- [EXERCISE DETAILS]: Reproduce exactly the lines below, from the first one through the line containing "build('divider', MB().box(-.50, -.12, -(.7115", and omit any pictures.

- [SUPPLIED DATA]:

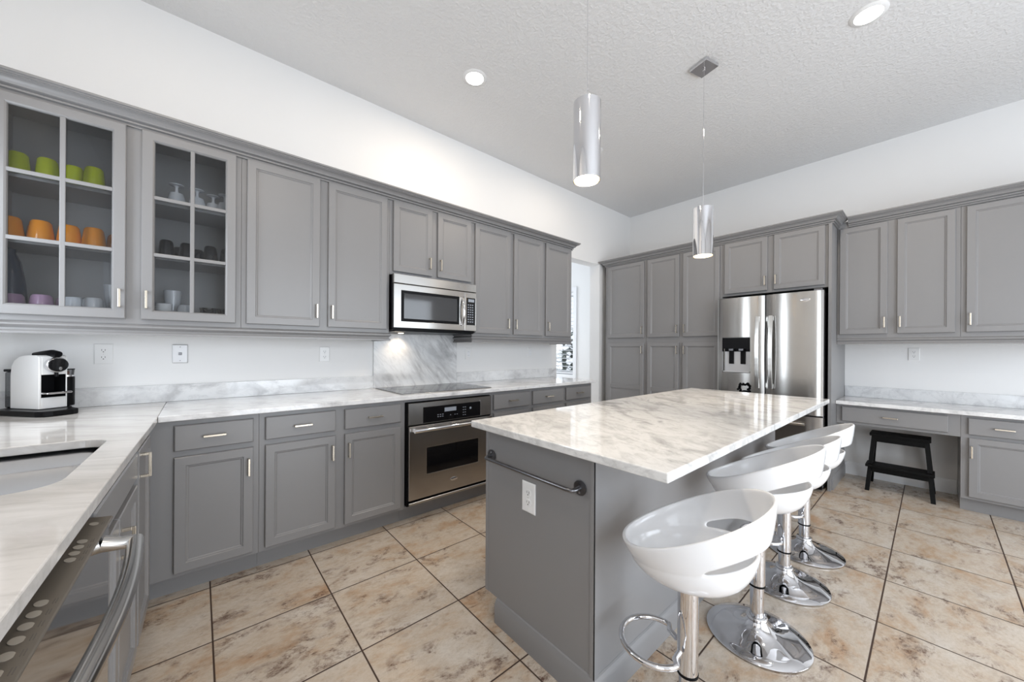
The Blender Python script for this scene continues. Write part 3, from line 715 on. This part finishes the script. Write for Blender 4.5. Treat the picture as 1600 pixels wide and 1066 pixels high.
# sink
sk = left('double_sink', 'stainless undermount double-bowl sink in the left marble counter', 'sink', .75)
def bowl(p0, p1, q0, q1, zb, r=.06):
    loops = []
    for (ins, z, rr) in ((0, .8842, r), (.004, .80, r), (.010, zb + .03, r), (.03, zb + .004, r * .8), (.09, zb, r * .5)):
        loops.append([(q, -(p - .75), z) for p, q in rrect(p0 + ins, p1 - ins, q0 + ins, q1 - ins, max(rr, .012), 6)])
    n = len(loops[0]); mb = MB(); vs = [v for l in loops for v in l]
    fs = [(i * n + j, i * n + (j + 1) % n, (i + 1) * n + (j + 1) % n, (i + 1) * n + j) for i in range(len(loops) - 1) for j in range(n)]
    fs.append(tuple((len(loops) - 1) * n + j for j in range(n)))
    return mb.add(vs, fs)
for p0, p1 in ((.432, .700), (.712, 1.063)):
    bo = build('bowl', bowl(p0, p1, -.538, -.080, .70 if p0 < .6 else .68), M['sink_steel'], sk, smooth=60)
    md_ = bo.modifiers.new('thickness', 'SOLIDIFY'); md_.thickness = .0015; md_.offset = 1
    pc = (p0 + p1) / 2
    build('drain', MB().lathe([(.0, 0), (.030, 0), (.042, .004), (.044, .002), (.044, -.001), (0, -.001)], (-.31, -(pc - .75), (.70 if p0 < .6 else .68) + .0035), 24), M['chrome'], bo, smooth=40)
build('divider', MB().box(-.50, -.12, -(.7115 - .75), -(.7005 - .75), .80, .858), M['sink_steel'], sk, bevel=.003)

# ---- coffee machine and frother
CA = math.radians(40); CX0, CY0 = -.580, 2.795
def cmw(x, y): return (CX0 + math.cos(CA) * x - math.sin(CA) * y, CY0 + math.sin(CA) * x + math.cos(CA) * y)
cm = thing('coffee_machine', 'white and black capsule coffee machine on the left counter', 'coffee machine', (CX0, CY0, CT1 + .0008), CA, local=True)
L = .178; W = .100
sil = [(0, .028), (L, .028), (L, .19), (L - .006, .232), (L - .024, .262), (L - .055, .280), (.09, .287), (.02, .288), (.004, .283), (0, .272)]
mpx = lambda y, z, x: (x, y, z)
def cut(z): return [(0, z), (L, z)] + [p for p in sil if p[1] > z]
mb = MB()
mb.prism(sil, mpx, 0, .009); mb.prism(sil, mpx, W - .005, W)
mb.prism(cut(.193), mpx, .009, W - .005)
mb.box(.009, W - .005, 0, L, .028, .082); mb.box(.009, W - .005, .075, L, .082, .193)
build('body', mb, M['white_plastic'], cm, weld=False, bevel=.002)
build('cup_bay', MB().box(.0092, W - .0052, .0735, .0748, .0825, .1925).box(.0092, W - .0052, .002, .073, .1905, .1925).box(.0091, .0104, .002, .073, .083, .190).box(W - .0064, W - .0051, .002, .073, .083, .190).box(.0092, W - .0052, .002, .073, .0825, .084), M['black'], cm, weld=False)
def ell(rx, rz, y0, y1, cx, cz, n=36):
    vs = [(cx + rx * math.cos(2 * PI * j / n), y, cz + rz * math.sin(2 * PI * j / n)) for y in (y0, y1) for j in range(n)]
    return MB().add(vs, [tuple(range(n - 1, -1, -1)), tuple(range(n, 2 * n))] + [(j, (j + 1) % n, n + (j + 1) % n, n + j) for j in range(n)])
hd = build('brew_head', ell(.040, .037, -.024, -.0005, .054, .240), M['chrome'], cm, bevel=.003, smooth=40)
build('brew_face', ell(.0355, .0325, -.0265, -.0242, .054, .240), M['black_glass'], hd, smooth=40)
build('spout', MB().lathe([(0, 0), (.007, 0), (.007, .020), (0, .020)], (.054, -.012, .183), 16), M['black'], hd, smooth=40, weld=False)
build('spout_trim', ell(.006, .009, -.0285, -.0268, .060, .222, 16), M['chrome'], hd)
build('lever', MB().tube([(.050, .12, .2905), (.050, .06, .2950), (.052, .01, .296), (.055, -.024, .292)], [.010, .014, .019, .015], 12), M['black'], cm, smooth=60)
build('drip_tray', MB().box(.006, W - .002, -.040, .070, .099, .109), M['chrome'], cm, bevel=.004)
base = [(-.045, -.06), (-.035, -.092), (-.010, -.107), (.060, -.109), (.085, -.098), (.098, -.07), (.108, .0), (.136, .03), (.146, .07), (.134, .12), (.10, .15), (.09, .225), (-.03, .225), (-.045, .21)]
build('base_plate', MB().prism(base, lambda x, y, tt: (x, y, tt), 0, .026), M['black'], cm, bevel=.004)
to = build('water_tank', MB().box(.004, W - .012, L + .001, L + .048, .0265, .205), M['tank'], cm, bevel=.008)
build('tank_water', MB().box(.008, W - .016, L + .005, L + .044, .030, .085), M['tank'], to, bevel=.004)
build('tank_lid', MB().box(.002, W - .010, L + .0005, L + .050, .2055, .218), M['black'], to, bevel=.003)
fx, fy = cmw(W + .0365, .073)
fr = thing('milk_frother', 'black cylinder milk frother with glass lid right of the coffee machine', 'milk frother', (fx, fy, CT1 + .0272), 0, local=True)
build('jug', MB().lathe([(0, 0), (.030, 0), (.031, .004), (.031, .146), (.029, .149), (0, .149)], n=28), M['black'], fr, smooth=40)
build('steel_collar', MB().lathe([(0, .1495), (.0305, .1495), (.0305, .157), (0, .157)], n=28), M['chrome'], fr, smooth=40)
build('lid_glass', MB().lathe([(.0, .1575), (.0275, .1575), (.0295, .184), (0, .184)], n=28), M['tank'], fr, smooth=40)
build('whisk', MB().lathe([(0, .160), (.012, .160), (.012, .178), (0, .178)], n=16), M['copper'], fr, smooth=40)
build('lid', MB().lathe([(0, .1845), (.031, .1845), (.031, .189), (0, .191)], n=28), M['black'], fr, smooth=40)

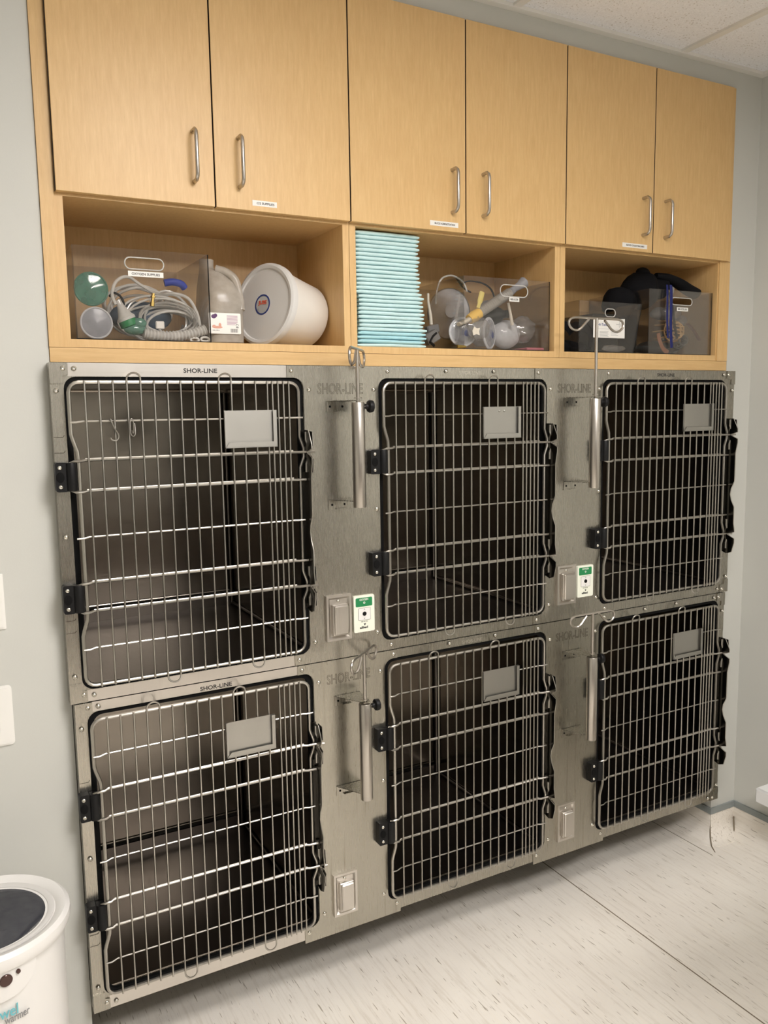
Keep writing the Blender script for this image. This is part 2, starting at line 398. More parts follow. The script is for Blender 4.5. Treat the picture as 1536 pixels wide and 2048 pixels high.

- [TASK ANSWER]:
The Blender Python script for this scene continues. Write part 3, from line 715 on. This part finishes the script. Write for Blender 4.5. Treat the picture as 1600 pixels wide and 1066 pixels high.
# sink
sk = left('double_sink', 'stainless undermount double-bowl sink in the left marble counter', 'sink', .75)
def bowl(p0, p1, q0, q1, zb, r=.06):
    loops = []
    for (ins, z, rr) in ((0, .8842, r), (.004, .80, r), (.010, zb + .03, r), (.03, zb + .004, r * .8), (.09, zb, r * .5)):
        loops.append([(q, -(p - .75), z) for p, q in rrect(p0 + ins, p1 - ins, q0 + ins, q1 - ins, max(rr, .012), 6)])
    n = len(loops[0]); mb = MB(); vs = [v for l in loops for v in l]
    fs = [(i * n + j, i * n + (j + 1) % n, (i + 1) * n + (j + 1) % n, (i + 1) * n + j) for i in range(len(loops) - 1) for j in range(n)]
    fs.append(tuple((len(loops) - 1) * n + j for j in range(n)))
    return mb.add(vs, fs)
for p0, p1 in ((.432, .700), (.712, 1.063)):
    bo = build('bowl', bowl(p0, p1, -.538, -.080, .70 if p0 < .6 else .68), M['sink_steel'], sk, smooth=60)
    md_ = bo.modifiers.new('thickness', 'SOLIDIFY'); md_.thickness = .0015; md_.offset = 1
    pc = (p0 + p1) / 2
    build('drain', MB().lathe([(.0, 0), (.030, 0), (.042, .004), (.044, .002), (.044, -.001), (0, -.001)], (-.31, -(pc - .75), (.70 if p0 < .6 else .68) + .0035), 24), M['chrome'], bo, smooth=40)
build('divider', MB().box(-.50, -.12, -(.7115 - .75), -(.7005 - .75), .80, .858), M['sink_steel'], sk, bevel=.003)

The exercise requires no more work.